安倍を“たらし”込んだ“大物”経産官僚たち

320議席を超える大勝を収めた自民党と公明党だが、今後の評価は、経済政策にかかっている。(Bloomberg/Getty Images=写真)

圧倒的な勝利で政権を奪取した自民党。その圧勝劇の裏で霞が関にも地殻変動が起きている。解散が現実味を帯び始めていた2012年11月16日、自民党の経済財政政策の中枢となる「日本経済再生本部」が政権公約ともいえる経済政策の骨子を発表した。“「縮小均衡の分配政策」から「成長による富の創出」”“あらゆる政策手段を導入して名目3%以上の経済成長を目指す”。こうした目標を掲げた新首相、安倍晋三が唱える“アベノミックス”のコアがここにある。
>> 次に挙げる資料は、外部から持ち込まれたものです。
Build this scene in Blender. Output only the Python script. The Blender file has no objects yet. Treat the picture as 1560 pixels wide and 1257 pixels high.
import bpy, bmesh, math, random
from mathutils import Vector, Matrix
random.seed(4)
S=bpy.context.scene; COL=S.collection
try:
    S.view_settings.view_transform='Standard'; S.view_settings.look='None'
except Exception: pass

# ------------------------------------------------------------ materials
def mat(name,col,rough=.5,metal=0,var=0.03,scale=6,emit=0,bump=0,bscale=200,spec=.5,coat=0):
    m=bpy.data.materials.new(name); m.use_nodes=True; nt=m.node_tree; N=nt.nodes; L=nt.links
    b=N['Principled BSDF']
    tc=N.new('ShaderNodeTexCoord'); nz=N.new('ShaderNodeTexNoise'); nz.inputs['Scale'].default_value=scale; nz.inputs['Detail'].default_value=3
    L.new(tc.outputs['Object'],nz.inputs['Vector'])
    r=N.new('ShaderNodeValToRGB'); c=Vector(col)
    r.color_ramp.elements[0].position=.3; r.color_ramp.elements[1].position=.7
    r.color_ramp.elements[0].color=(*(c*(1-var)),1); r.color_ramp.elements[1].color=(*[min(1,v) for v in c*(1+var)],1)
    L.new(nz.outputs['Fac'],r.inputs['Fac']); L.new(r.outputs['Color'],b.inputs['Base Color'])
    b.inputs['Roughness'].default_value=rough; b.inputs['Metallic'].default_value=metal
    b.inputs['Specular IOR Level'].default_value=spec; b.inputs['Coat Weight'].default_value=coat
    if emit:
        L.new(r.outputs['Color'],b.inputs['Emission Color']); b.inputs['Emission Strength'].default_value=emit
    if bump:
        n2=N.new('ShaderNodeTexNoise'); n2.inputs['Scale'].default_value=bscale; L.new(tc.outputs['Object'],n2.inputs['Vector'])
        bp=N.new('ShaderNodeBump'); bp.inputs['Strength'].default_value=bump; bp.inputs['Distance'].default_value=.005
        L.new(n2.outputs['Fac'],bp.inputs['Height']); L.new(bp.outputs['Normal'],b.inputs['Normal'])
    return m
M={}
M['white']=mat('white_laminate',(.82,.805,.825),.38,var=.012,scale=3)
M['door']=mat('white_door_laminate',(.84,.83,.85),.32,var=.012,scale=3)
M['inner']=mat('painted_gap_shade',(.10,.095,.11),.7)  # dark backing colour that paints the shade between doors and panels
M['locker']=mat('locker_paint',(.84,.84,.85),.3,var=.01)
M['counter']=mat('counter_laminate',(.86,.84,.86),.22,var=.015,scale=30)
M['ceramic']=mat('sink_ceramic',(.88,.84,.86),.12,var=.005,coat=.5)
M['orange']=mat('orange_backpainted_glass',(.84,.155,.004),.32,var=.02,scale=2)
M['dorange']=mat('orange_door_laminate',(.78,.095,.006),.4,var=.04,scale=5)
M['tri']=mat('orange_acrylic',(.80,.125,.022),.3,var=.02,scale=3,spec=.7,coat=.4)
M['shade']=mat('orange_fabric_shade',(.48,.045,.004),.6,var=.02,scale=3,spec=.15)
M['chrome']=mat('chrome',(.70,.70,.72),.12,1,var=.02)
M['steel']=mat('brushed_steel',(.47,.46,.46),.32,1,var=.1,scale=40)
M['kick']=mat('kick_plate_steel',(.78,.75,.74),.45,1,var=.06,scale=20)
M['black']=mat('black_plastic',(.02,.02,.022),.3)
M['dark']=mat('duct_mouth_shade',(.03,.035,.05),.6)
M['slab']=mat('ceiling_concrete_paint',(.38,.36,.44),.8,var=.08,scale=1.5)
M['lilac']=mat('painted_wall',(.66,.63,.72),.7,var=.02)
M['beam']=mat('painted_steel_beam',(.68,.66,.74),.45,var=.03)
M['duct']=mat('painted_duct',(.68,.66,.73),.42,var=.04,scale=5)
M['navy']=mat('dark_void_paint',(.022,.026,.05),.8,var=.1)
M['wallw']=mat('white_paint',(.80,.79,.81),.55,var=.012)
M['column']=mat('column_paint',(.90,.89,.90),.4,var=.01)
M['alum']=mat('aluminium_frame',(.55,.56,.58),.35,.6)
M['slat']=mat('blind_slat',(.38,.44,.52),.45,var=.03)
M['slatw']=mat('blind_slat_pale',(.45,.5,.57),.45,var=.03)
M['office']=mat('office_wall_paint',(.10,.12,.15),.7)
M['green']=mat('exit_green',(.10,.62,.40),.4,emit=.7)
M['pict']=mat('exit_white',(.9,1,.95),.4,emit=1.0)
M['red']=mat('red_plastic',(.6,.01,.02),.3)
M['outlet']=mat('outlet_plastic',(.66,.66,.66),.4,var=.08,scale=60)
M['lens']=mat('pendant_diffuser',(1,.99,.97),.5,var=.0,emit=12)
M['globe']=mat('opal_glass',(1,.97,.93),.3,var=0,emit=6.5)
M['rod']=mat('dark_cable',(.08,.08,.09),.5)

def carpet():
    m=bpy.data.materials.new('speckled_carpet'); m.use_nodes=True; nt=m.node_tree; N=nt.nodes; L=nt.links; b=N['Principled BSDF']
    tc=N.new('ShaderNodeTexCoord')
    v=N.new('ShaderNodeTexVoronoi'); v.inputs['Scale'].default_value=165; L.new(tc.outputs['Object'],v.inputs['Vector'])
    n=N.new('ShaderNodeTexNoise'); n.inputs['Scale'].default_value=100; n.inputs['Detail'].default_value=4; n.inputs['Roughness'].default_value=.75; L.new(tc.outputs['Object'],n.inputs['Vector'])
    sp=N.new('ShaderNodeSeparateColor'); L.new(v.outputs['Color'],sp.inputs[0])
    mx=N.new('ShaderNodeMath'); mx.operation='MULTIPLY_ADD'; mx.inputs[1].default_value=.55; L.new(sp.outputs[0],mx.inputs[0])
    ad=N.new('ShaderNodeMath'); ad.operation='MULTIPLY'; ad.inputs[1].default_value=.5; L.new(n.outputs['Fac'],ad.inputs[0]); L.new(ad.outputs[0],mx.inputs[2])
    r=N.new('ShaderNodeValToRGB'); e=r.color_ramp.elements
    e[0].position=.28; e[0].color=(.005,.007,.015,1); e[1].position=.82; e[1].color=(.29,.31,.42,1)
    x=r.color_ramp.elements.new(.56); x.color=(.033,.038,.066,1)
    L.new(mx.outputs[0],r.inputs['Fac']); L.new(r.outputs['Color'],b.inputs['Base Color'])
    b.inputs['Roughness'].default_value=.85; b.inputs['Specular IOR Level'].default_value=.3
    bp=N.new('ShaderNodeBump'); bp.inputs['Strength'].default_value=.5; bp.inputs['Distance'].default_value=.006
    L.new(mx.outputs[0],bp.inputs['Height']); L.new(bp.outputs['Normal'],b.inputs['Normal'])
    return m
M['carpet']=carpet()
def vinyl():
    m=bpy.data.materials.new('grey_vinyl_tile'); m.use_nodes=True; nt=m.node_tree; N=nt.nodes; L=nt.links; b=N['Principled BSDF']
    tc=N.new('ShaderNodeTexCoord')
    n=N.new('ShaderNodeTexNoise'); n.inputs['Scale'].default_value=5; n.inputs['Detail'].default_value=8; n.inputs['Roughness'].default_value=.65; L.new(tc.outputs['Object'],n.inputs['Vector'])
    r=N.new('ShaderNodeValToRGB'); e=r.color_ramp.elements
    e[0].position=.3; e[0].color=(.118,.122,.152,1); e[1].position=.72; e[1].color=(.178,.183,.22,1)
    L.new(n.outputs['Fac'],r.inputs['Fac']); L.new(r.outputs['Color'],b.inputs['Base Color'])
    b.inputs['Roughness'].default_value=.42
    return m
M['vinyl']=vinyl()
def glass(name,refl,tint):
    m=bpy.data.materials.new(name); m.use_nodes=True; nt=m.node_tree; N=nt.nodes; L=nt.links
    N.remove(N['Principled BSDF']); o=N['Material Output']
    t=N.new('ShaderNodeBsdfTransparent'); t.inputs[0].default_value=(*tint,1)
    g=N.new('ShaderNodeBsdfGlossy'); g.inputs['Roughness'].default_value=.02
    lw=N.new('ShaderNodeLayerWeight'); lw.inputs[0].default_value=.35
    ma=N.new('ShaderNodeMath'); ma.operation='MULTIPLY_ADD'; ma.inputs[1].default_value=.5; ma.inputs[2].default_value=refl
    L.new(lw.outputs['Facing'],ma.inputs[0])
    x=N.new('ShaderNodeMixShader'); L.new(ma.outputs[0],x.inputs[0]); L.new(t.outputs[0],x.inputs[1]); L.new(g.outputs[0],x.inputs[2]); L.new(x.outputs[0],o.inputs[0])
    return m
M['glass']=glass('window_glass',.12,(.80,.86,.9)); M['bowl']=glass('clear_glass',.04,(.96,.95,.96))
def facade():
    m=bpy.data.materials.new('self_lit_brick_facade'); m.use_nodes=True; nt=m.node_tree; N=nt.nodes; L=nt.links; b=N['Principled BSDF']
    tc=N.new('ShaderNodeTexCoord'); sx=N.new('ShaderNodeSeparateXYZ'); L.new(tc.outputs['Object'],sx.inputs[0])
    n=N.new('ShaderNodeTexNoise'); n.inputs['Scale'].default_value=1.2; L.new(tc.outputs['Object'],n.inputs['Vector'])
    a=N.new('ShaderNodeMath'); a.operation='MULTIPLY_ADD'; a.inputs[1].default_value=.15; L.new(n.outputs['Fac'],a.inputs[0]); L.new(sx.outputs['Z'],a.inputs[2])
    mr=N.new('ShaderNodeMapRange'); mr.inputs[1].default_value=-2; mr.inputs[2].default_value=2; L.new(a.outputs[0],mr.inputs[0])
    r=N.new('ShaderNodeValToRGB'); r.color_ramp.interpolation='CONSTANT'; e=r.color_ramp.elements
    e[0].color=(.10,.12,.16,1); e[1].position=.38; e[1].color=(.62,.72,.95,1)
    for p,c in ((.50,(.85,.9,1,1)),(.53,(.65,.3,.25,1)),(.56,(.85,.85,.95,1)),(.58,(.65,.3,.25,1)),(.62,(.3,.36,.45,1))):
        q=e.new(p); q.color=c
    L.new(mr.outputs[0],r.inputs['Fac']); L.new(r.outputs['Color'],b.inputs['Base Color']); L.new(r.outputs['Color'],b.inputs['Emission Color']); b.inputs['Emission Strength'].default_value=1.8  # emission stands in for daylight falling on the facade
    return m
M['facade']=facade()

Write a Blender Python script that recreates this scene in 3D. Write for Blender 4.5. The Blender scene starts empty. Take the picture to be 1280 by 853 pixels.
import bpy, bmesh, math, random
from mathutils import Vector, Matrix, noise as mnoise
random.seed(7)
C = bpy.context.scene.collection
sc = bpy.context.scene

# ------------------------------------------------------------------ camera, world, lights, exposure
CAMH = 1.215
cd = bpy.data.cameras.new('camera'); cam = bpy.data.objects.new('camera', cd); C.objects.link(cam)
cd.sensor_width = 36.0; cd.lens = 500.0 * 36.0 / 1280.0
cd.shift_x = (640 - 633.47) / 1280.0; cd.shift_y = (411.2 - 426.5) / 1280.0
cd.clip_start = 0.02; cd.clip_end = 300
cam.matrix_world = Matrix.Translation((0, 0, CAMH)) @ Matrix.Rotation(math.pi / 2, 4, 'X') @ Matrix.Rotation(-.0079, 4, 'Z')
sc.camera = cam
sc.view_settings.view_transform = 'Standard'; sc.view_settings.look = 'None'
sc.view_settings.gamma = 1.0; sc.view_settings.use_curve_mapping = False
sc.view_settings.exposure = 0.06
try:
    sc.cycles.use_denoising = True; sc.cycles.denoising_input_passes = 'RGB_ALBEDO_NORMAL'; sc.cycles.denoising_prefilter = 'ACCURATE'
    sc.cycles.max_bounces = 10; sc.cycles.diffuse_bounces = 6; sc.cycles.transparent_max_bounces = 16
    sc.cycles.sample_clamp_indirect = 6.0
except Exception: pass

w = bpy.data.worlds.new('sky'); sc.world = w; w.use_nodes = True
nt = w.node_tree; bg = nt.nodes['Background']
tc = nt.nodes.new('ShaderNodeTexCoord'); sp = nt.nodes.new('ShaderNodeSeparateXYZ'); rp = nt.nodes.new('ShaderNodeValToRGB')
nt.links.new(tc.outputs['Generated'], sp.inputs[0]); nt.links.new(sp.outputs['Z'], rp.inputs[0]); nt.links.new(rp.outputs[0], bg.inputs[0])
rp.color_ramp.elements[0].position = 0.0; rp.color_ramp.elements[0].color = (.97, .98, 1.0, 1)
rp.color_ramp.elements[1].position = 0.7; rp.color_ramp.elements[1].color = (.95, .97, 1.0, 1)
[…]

「ニッポン産業再興プラン:世界で勝ち抜く製造業の復活と付加価値(所得)の高いサービス産業の創出」。こう謳われている政策には、製造業を復活する手立てとして、「産業競争力強化法(仮称)」を制定することによって、「設備投資を促進させ」、政策金融の分野においても法律的な改正を行うことで、「融資から出資への流れ」をつくり出すとされている。

この骨子には、安倍が衆議院解散直後から“絶叫するように”訴えていた日銀法の改正、物価目標2%の設定などが強い調子で記述されているが、目を引くのが「官民協調ファンド」の設立の件だ。

前段で触れた製造業復活プランと連動するプランがある。それは、国際価格競争力で明らかに日本が後れをとっている韓国の外債を購入することを可能にするプランで、韓国国債などを購入し、意図的に韓国ウォンを現在のウォン安からウォン高に誘導するというものだ。

こうした経済政策は、自民党政調会長である茂木敏充とともに、経済産業省の官僚らが、内々に練り上げたものだ。

政権交代が現実味を帯び始めた夏過ぎから財務省、経産省の官僚たちは、頻繁に自民党幹部らと接触し始めていた。安倍政権でそれぞれ秘書官を務めた幹部官僚たちは安倍、そして安倍の側近たちを次々と訪ねるようにもなっていた。